I took my own bags to the grocery store today.  I have a ginormous IKEA bag made out of the blue tarp material. 

When I was in Maine, I was impressed that the majority of shoppers brought their own bags. “I could do this,” I thought. I don’t like waste anymore than the next person, and those flimsy plastic bags often don’t even make it home unbroken.

The key, I’ve learned, is keeping the bags in the car. 

I actually felt shy about giving the checker my bag; I needed to explain that this was something new for me.  “Cool!” was her response.  Perhaps the next time I can just smile and hand the checker my bag. 


10 thoughts on “Something New

  1. Oh, goodness, let me tell you about all the bags I have–Safeway, Trader Joe’s, Costco…but I haven’t had enough nerve to use a Trader Joe’s bag at Safeway or vice versa yet. I’m thinking they probably wouldn’t even look at me sideways….my friend Julie, who is presently in England w/ her daughter, brings really cool ones back w/ her when she goes there!

  2. As you say – the bag must be in the car! A few years ago a law was passed in our country: the customer must pay for his flimsy, does not make it home plastic bag (environmental reasons & money goes toward recycling); a max charge was placed on the price of the bag as the retailer (theoretically) was not supposd to make profit… the price of an average bag is about 35 cent (~ $3.50); a standard loaf of bread (not a healthy one – this is about R15) costs ~ R9.00 (9 rand). Carol, what do you pay for a loaf of bread? Current conversion rate is approx 1 rand // 10 dollars. Needless to say I feel foolish when I do not have my bag with me… I loose money! 

  3. I have one of those IKEA bags but haven’t used it for that purpose  – in fact it is filled with knitting yarn! However, I have for several years been using something called “cart helpers” from Reusable which fit nicely on to the grocery carts and can be folded down when not in use. Keeping them in the car is a given but I have been known to get half-way to the store without one even so. I have long felt that those flimsy plastic ones need to be outlawed or at least paid for by the consumer. That would sure cut down on their use!

  4. The key, I’ve learned, is keeping the bags in the car. So true!  I’ve had a bag for about 2months and I think its actually gone shopping with me all of two times!  I also felt quite shy about handing it over the first time.

  5. I am trying to imagine using a reusable bag with the amount of groceries I buy. I could use it for those daily milk runs. I do try to recycle the plastic bags as garbage bags.  Do you use it for big trips? The nice thing is that I usually go to Sam’s which does not  use bags at all

  6. HI! Here i am, in England as Mel said–apparently they’re even trying to outlaw the flimsy store bags here. Every grocery store has cool vinyl or burlap bags to purchase, and they’re great! The one thing i find at my local Safeway is that i need to tell them to not fill the really big ones with heavy stuff because then i can’t even lift them.  i’m bringing you one, Melimbo.
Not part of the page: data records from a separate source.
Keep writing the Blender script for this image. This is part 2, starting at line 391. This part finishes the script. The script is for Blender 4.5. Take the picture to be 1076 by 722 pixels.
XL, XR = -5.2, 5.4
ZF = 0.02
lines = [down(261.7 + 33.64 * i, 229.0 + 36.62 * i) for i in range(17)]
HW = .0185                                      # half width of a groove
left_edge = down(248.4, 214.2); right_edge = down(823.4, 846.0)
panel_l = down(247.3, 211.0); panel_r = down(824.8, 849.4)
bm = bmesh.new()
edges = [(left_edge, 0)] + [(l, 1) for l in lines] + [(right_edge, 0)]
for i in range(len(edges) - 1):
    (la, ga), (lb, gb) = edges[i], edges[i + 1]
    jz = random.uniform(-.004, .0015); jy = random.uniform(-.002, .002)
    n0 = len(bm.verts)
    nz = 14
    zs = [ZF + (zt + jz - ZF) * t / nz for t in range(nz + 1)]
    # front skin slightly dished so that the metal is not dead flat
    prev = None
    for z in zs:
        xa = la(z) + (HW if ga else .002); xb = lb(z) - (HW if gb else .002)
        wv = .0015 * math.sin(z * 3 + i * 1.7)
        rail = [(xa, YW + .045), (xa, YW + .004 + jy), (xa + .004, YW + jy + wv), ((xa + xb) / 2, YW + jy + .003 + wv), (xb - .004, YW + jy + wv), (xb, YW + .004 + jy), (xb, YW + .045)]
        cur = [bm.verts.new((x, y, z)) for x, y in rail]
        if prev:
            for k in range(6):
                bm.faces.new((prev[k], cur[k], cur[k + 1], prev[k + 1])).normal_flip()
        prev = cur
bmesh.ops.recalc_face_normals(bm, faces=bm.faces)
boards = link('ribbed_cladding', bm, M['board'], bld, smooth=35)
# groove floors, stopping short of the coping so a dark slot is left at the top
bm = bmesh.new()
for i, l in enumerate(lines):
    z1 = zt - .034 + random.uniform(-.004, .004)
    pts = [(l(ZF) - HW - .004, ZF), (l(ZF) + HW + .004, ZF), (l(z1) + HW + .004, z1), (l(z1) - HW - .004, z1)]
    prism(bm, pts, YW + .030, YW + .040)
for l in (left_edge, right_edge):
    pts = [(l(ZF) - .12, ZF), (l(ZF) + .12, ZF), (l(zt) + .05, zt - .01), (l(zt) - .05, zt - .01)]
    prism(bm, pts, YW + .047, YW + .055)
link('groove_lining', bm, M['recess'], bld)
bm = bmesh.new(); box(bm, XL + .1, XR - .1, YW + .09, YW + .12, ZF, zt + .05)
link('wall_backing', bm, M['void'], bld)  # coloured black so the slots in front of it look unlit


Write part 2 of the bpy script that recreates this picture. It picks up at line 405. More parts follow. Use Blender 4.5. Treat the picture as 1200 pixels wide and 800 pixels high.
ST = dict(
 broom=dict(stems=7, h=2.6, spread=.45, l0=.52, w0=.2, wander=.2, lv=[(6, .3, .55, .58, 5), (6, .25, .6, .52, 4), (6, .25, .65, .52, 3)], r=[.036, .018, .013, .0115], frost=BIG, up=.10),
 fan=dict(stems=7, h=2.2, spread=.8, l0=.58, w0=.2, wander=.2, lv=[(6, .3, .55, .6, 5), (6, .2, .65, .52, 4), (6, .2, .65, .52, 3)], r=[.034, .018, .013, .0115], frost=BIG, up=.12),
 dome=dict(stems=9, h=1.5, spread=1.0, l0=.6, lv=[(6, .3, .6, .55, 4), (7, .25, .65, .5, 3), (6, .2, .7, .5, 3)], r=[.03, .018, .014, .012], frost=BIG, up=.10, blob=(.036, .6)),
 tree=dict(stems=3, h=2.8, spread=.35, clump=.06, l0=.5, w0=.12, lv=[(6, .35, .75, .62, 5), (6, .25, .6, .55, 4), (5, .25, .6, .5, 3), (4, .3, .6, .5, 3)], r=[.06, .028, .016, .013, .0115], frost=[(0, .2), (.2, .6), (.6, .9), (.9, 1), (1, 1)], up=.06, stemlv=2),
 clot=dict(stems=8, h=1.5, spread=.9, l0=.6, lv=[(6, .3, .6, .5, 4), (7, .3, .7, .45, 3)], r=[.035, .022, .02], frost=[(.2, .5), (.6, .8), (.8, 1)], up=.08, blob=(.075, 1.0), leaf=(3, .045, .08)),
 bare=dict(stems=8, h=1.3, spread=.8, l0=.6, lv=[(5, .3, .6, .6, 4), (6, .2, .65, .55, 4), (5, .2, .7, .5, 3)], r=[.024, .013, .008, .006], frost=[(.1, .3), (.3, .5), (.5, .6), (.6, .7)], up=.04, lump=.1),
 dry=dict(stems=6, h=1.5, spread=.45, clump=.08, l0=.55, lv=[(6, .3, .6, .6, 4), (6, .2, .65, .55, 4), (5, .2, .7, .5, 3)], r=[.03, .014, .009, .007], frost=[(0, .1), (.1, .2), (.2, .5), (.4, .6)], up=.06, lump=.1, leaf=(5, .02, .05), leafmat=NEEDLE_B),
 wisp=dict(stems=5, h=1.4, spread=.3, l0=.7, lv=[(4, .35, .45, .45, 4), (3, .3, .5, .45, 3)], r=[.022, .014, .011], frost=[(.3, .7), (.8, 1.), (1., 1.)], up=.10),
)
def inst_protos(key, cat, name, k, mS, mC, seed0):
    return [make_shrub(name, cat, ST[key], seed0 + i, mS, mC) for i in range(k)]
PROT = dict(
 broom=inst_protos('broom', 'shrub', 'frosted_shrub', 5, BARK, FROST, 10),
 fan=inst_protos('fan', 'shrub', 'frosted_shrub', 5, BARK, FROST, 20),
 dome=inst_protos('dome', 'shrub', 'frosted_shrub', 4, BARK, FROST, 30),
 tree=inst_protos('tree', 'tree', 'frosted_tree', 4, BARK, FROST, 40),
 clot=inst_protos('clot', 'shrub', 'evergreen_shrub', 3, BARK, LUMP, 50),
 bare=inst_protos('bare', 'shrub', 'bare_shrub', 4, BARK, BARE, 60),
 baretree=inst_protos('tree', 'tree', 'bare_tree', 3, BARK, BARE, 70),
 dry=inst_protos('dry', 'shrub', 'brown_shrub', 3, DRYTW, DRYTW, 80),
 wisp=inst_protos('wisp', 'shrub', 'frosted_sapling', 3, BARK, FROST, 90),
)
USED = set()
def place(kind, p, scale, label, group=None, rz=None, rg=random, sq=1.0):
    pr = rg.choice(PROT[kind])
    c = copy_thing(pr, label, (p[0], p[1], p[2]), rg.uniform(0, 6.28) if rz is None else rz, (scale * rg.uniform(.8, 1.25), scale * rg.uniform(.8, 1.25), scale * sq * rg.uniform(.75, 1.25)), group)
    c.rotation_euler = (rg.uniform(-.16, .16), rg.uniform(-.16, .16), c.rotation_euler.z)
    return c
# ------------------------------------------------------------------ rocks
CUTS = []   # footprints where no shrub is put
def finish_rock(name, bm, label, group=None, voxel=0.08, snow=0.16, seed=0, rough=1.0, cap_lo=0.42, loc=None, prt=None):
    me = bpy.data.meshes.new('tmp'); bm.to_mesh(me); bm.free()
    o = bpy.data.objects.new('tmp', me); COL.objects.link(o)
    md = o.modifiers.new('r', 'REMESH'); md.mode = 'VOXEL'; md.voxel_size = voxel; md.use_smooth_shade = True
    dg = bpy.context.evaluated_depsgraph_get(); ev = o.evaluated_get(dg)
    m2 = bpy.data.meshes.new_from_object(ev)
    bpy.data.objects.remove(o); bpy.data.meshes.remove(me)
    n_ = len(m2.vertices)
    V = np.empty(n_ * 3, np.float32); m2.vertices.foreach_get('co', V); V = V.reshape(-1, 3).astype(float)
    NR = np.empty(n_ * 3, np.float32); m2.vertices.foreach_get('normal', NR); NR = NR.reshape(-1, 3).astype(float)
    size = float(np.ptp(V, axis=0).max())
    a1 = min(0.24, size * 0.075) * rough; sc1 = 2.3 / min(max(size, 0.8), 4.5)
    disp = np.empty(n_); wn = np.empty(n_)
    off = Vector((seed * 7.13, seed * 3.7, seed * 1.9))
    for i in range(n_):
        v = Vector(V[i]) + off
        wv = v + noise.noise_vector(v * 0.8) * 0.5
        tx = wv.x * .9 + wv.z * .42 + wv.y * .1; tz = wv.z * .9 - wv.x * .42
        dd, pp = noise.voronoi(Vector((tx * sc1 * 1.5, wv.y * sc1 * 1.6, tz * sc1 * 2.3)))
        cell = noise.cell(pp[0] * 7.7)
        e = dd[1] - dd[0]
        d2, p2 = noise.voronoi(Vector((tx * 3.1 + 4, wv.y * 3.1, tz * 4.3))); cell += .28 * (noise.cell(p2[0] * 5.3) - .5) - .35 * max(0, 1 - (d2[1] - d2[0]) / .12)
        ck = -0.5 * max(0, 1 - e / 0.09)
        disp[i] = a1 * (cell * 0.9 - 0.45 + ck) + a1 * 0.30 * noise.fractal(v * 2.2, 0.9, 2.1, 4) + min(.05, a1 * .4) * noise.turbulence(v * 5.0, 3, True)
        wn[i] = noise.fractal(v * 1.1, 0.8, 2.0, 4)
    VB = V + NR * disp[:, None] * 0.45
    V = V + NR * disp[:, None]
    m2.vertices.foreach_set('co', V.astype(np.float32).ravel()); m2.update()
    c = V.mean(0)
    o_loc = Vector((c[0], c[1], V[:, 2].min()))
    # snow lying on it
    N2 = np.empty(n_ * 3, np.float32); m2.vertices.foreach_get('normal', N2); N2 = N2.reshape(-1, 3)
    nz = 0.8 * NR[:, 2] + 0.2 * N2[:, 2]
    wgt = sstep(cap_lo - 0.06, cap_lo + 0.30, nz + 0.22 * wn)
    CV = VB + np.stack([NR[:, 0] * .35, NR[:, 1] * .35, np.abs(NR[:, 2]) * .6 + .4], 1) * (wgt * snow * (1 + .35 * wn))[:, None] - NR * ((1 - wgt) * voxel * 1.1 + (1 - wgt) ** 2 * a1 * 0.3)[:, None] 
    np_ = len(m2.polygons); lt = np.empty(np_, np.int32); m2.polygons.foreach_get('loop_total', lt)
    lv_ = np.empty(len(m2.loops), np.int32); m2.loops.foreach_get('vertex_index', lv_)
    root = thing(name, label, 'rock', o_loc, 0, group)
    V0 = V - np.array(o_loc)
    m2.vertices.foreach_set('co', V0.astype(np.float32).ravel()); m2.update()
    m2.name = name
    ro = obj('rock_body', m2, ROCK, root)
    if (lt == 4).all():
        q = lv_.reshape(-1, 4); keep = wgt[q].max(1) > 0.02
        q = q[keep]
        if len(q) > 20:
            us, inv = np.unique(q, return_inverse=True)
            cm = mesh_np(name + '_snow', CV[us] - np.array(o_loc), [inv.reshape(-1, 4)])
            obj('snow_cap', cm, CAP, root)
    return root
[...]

  7. We decided nearly a year ago to reuse bags, but only did a very few times — a large part of the trouble was simply not remembering to bring them, but then even if I did have them in the car I just felt too dopey to do it.But one store I shop at once a month or so starting giving a nickle refund for every bag you bring with you, and I noticed that several people were doing it so I finally swallowed my pride (isn’t that a stupid thing to be having pride issues over?  maybe I should call it vanity) and carried a couple of bags with me.

  8. I try to take my own bags, though I don’t always remember to put them back in the car.  At Winco if you bring back your paper bags or bring a reusable bag you get $0.06 off your purchase per bag!  I know, not a whole lot, but when your husband is a full-time student every penny counts!

  9. I keep about six bags in my car and have been using them for months now. The best part to me is that I don’t have a gazillion plastic bags to try to figure out how to use. When we visited CA last summer we stopped by the store.The lady asked if we wanted to buy bags. I said no, just stick in my purse. Thankfully it was big enough.

  10. @sonskyn – Oh my, I’m breathless.  A standard loaf of bread cost 9 rand, which would be 90 dollars?  Yikes!  I’ve been praying for Zimbabwe; I need to pray for RSA too!!I make my own bread and it’s been a long time since I’ve figured out how much a loaf costs, particularly the energy required to bake it.  It’s been so long since I’ve bought a loaf, but I’m guessing it costs 4 dollars.